Task:
Go through the material and write it all out exactly, minus the pictures.
==========
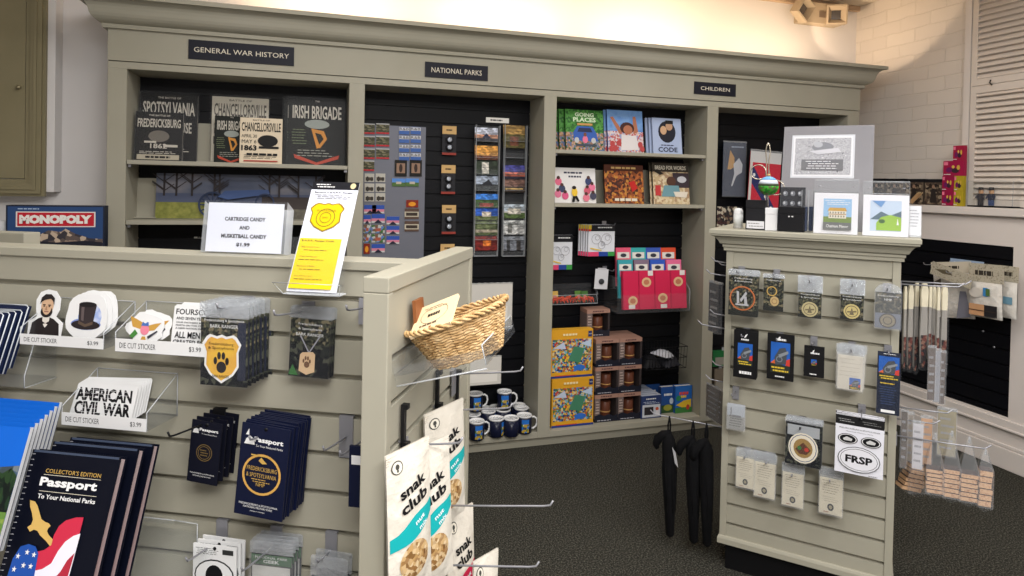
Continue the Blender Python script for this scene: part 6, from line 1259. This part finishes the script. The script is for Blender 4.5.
# umbrellas
ph_, ud = side_hook(-1, .03, 428, .27, 'long chrome hook carrying three folded black umbrellas', .0)
ubl = noisy('umbrella_cloth', [(5, 5, 7), (11, 11, 14)], 30, .9, .3); first_u = None
hookz = ph_.z
for k, (x, lb, yb) in enumerate(((668.5, 'folded black umbrella with a white tag, hanging nearest the hook tip', 531), (694, 'folded black umbrella hanging in the middle of the long hook', 535), (708, 'folded black umbrella hanging closest to the tower', 540))):
    best = min(range(1, 30), key=lambda q: abs(proj(ph_ + ud * q * .01)[0] - x)); p = ph_ + ud * best * .01
    if first_u: u2 = dup(first_u, p, (0, 0, AR + .3 * k), lb); [bpy.data.objects.remove(c) for c in list(u2.children) if c.name.startswith('price_tag')]; continue
    u = thing('folded_umbrella', lb, 'umbrella', p, (0, 0, AR), 'folded black umbrellas'); first_u = u; Lu = .46
    b = MB(); b.tube([(0, 0, .003), (.004, 0, -.03), (.003, 0, -.075)], .0035, ubl, 6); b.tube([(0, 0, .003), (-.005, 0, -.03), (-.004, 0, -.075)], .0035, ubl, 6); b.build('wrist_strap', u)
    b = MB(); b.tube([(-.006, 0, -.055), (-.004, 0, -.075), (0, 0, -.1), (.004, 0, -.2), (.008, 0, -.32), (.012, 0, -Lu + .01), (.012, 0, -Lu)], [.01, .02, .026, .026, .022, .016, .006], ubl, 12); b.build('folded_canopy', u)
    b = MB(); b.tube([(.004, .0, -.058), (-.02, -.004, -.07), (-.042, -.004, -.09), (-.05, -.002, -.115), (-.046, 0, -.13)], [.01, .017, .018, .014, .008], ubl, 10); b.build('curved_handle', u)
    b = MB()
    for a in range(6): t_ = a * math.pi / 3; b.tube([(.02 * math.cos(t_), .02 * math.sin(t_), -.08), (.004 + .0265 * math.cos(t_ + .15), .0265 * math.sin(t_ + .15), -.2), (.01 + .0185 * math.cos(t_ + .3), .0185 * math.sin(t_ + .3), -.36)], .003, ubl, 5)
    b.build('canopy_folds', u)
    b = MB(); b.add([(.02, -.03, -.1), (.034, -.03, -.12), (.045, -.03, -.175), (.032, -.03, -.16)], [(0, 1, 2, 3)], C(170, 170, 172)); b.build('price_tag', u)
# right side of the tower
for dp, y, L, lb in ((.05, 284, .17, 'front upper chrome hook on the tower right side carrying knife bags'), (.16, 281, .2, 'rear upper chrome hook on the tower right side'), (.05, 407, .15, 'chrome hook above the beige cards, tower right side'), (.1, 419, .12, 'lower chrome hook with beige cards, tower right side'), (.04, 436, .25, 'long chrome hook carrying the bags of wooden tokens')):
    side_hook(1, dp, y, L, lb, .03)
bead = mosaic('beadwork', [(34, 20, 18), (96, 44, 36), (20, 18, 22), (130, 96, 80), (40, 28, 26)], 90)
bone = C(224, 216, 190, .5)
def knife(A): pass
kp0 = side(1, .05, 284)
for k, (x0, y0, x1, y1) in enumerate(((901, 285, 905, 371), (905, 284, 912, 372), (911.5, 280, 917, 374), (917, 282, 927, 370), (926, 284, 930, 366), (929, 285, 934, 368), (934, 286, 938, 372), (938, 284, 946, 377))):
    D_ = .03 + .02 * (k % 3); F = Frame(FR.P - FR.n * D_, AR + .5); loc, w_, h_ = F.rect(x0, y0, x1, y1)
    r = thing('knife_packet', 'bagged beaded toy knife with pale handle, %s from the left on the tower right side' % ('first', 'second', 'third', 'fourth', 'fifth', 'sixth', 'seventh', 'eighth')[k], 'toy knife', loc, (0, 0, F.rz), 'bagged beaded knives')
    b = MB(); b.prism([(-w_ * .32, h_ * .72), (w_ * .32, h_ * .72), (w_ * .36, h_ * .9), (w_ * .2, h_ * .985), (-w_ * .2, h_ * .985), (-w_ * .36, h_ * .9)], -.004, .004, bone); b.build('handle', r)
    b = MB(); b.prism([(-w_ * .3, h_ * .72), (-w_ * .36, h_ * .4), (-w_ * .2, h_ * .08), (0, h_ * .03), (w_ * .22, h_ * .1), (w_ * .36, h_ * .42), (w_ * .3, h_ * .72)], -.004, .004, C(150, 146, 140)); b.prism([(-w_ * .3, h_ * .4), (-w_ * .2, h_ * .08), (0, h_ * .03), (w_ * .22, h_ * .1), (w_ * .3, h_ * .4)], -.006, .006, bead); b.build('beaded_sheath', r)
    b = MB(); b.prism([(-w_ / 2, h_ * .02), (-w_ * .2, 0), (w_ * .2, 0), (w_ / 2, h_ * .03), (w_ / 2, h_), (-w_ / 2, h_ * .99)], -.008, -.0075, FILM); b.build('clear_bag', r)
for k, (x0, y0, x1, y1) in enumerate(((927, 345, 934, 401), (933, 348, 939, 403), (939, 350, 944, 405))):
    r, loc, w_, h_, F = edgepack((x0, y0, x1, y1), .09 + .02 * k, 'long narrow clear pack under the knives, %s' % ('left', 'middle', 'right')[k], C(90, 76, 68) if k != 1 else C(150, 152, 160), 1, rz=AR + .3, name='long_packet')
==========
Task answer:
Continue the Blender Python script for this scene: part 6, from line 1259. This part finishes the script. The script is for Blender 4.5.
# umbrellas
ph_, ud = side_hook(-1, .03, 428, .27, 'long chrome hook carrying three folded black umbrellas', .0)
ubl = noisy('umbrella_cloth', [(5, 5, 7), (11, 11, 14)], 30, .9, .3); first_u = None
hookz = ph_.z
for k, (x, lb, yb) in enumerate(((668.5, 'folded black umbrella with a white tag, hanging nearest the hook tip', 531), (694, 'folded black umbrella hanging in the middle of the long hook', 535), (708, 'folded black umbrella hanging closest to the tower', 540))):
    best = min(range(1, 30), key=lambda q: abs(proj(ph_ + ud * q * .01)[0] - x)); p = ph_ + ud * best * .01
    if first_u: u2 = dup(first_u, p, (0, 0, AR + .3 * k), lb); [bpy.data.objects.remove(c) for c in list(u2.children) if c.name.startswith('price_tag')]; continue
    u = thing('folded_umbrella', lb, 'umbrella', p, (0, 0, AR), 'folded black umbrellas'); first_u = u; Lu = .46
    b = MB(); b.tube([(0, 0, .003), (.004, 0, -.03), (.003, 0, -.075)], .0035, ubl, 6); b.tube([(0, 0, .003), (-.005, 0, -.03), (-.004, 0, -.075)], .0035, ubl, 6); b.build('wrist_strap', u)
    b = MB(); b.tube([(-.006, 0, -.055), (-.004, 0, -.075), (0, 0, -.1), (.004, 0, -.2), (.008, 0, -.32), (.012, 0, -Lu + .01), (.012, 0, -Lu)], [.01, .02, .026, .026, .022, .016, .006], ubl, 12); b.build('folded_canopy', u)
    b = MB(); b.tube([(.004, .0, -.058), (-.02, -.004, -.07), (-.042, -.004, -.09), (-.05, -.002, -.115), (-.046, 0, -.13)], [.01, .017, .018, .014, .008], ubl, 10); b.build('curved_handle', u)
    b = MB()
    for a in range(6): t_ = a * math.pi / 3; b.tube([(.02 * math.cos(t_), .02 * math.sin(t_), -.08), (.004 + .0265 * math.cos(t_ + .15), .0265 * math.sin(t_ + .15), -.2), (.01 + .0185 * math.cos(t_ + .3), .0185 * math.sin(t_ + .3), -.36)], .003, ubl, 5)
    b.build('canopy_folds', u)
    b = MB(); b.add([(.02, -.03, -.1), (.034, -.03, -.12), (.045, -.03, -.175), (.032, -.03, -.16)], [(0, 1, 2, 3)], C(170, 170, 172)); b.build('price_tag', u)
# right side of the tower
for dp, y, L, lb in ((.05, 284, .17, 'front upper chrome hook on the tower right side carrying knife bags'), (.16, 281, .2, 'rear upper chrome hook on the tower right side'), (.05, 407, .15, 'chrome hook above the beige cards, tower right side'), (.1, 419, .12, 'lower chrome hook with beige cards, tower right side'), (.04, 436, .25, 'long chrome hook carrying the bags of wooden tokens')):
    side_hook(1, dp, y, L, lb, .03)
bead = mosaic('beadwork', [(34, 20, 18), (96, 44, 36), (20, 18, 22), (130, 96, 80), (40, 28, 26)], 90)
bone = C(224, 216, 190, .5)
def knife(A): pass
kp0 = side(1, .05, 284)
for k, (x0, y0, x1, y1) in enumerate(((901, 285, 905, 371), (905, 284, 912, 372), (911.5, 280, 917, 374), (917, 282, 927, 370), (926, 284, 930, 366), (929, 285, 934, 368), (934, 286, 938, 372), (938, 284, 946, 377))):
    D_ = .03 + .02 * (k % 3); F = Frame(FR.P - FR.n * D_, AR + .5); loc, w_, h_ = F.rect(x0, y0, x1, y1)
    r = thing('knife_packet', 'bagged beaded toy knife with pale handle, %s from the left on the tower right side' % ('first', 'second', 'third', 'fourth', 'fifth', 'sixth', 'seventh', 'eighth')[k], 'toy knife', loc, (0, 0, F.rz), 'bagged beaded knives')
    b = MB(); b.prism([(-w_ * .32, h_ * .72), (w_ * .32, h_ * .72), (w_ * .36, h_ * .9), (w_ * .2, h_ * .985), (-w_ * .2, h_ * .985), (-w_ * .36, h_ * .9)], -.004, .004, bone); b.build('handle', r)
    b = MB(); b.prism([(-w_ * .3, h_ * .72), (-w_ * .36, h_ * .4), (-w_ * .2, h_ * .08), (0, h_ * .03), (w_ * .22, h_ * .1), (w_ * .36, h_ * .42), (w_ * .3, h_ * .72)], -.004, .004, C(150, 146, 140)); b.prism([(-w_ * .3, h_ * .4), (-w_ * .2, h_ * .08), (0, h_ * .03), (w_ * .22, h_ * .1), (w_ * .3, h_ * .4)], -.006, .006, bead); b.build('beaded_sheath', r)
    b = MB(); b.prism([(-w_ / 2, h_ * .02), (-w_ * .2, 0), (w_ * .2, 0), (w_ / 2, h_ * .03), (w_ / 2, h_), (-w_ / 2, h_ * .99)], -.008, -.0075, FILM); b.build('clear_bag', r)
for k, (x0, y0, x1, y1) in enumerate(((927, 345, 934, 401), (933, 348, 939, 403), (939, 350, 944, 405))):
    r, loc, w_, h_, F = edgepack((x0, y0, x1, y1), .09 + .02 * k, 'long narrow clear pack under the knives, %s' % ('left', 'middle', 'right')[k], C(90, 76, 68) if k != 1 else C(150, 152, 160), 1, rz=AR + .3, name='long_packet')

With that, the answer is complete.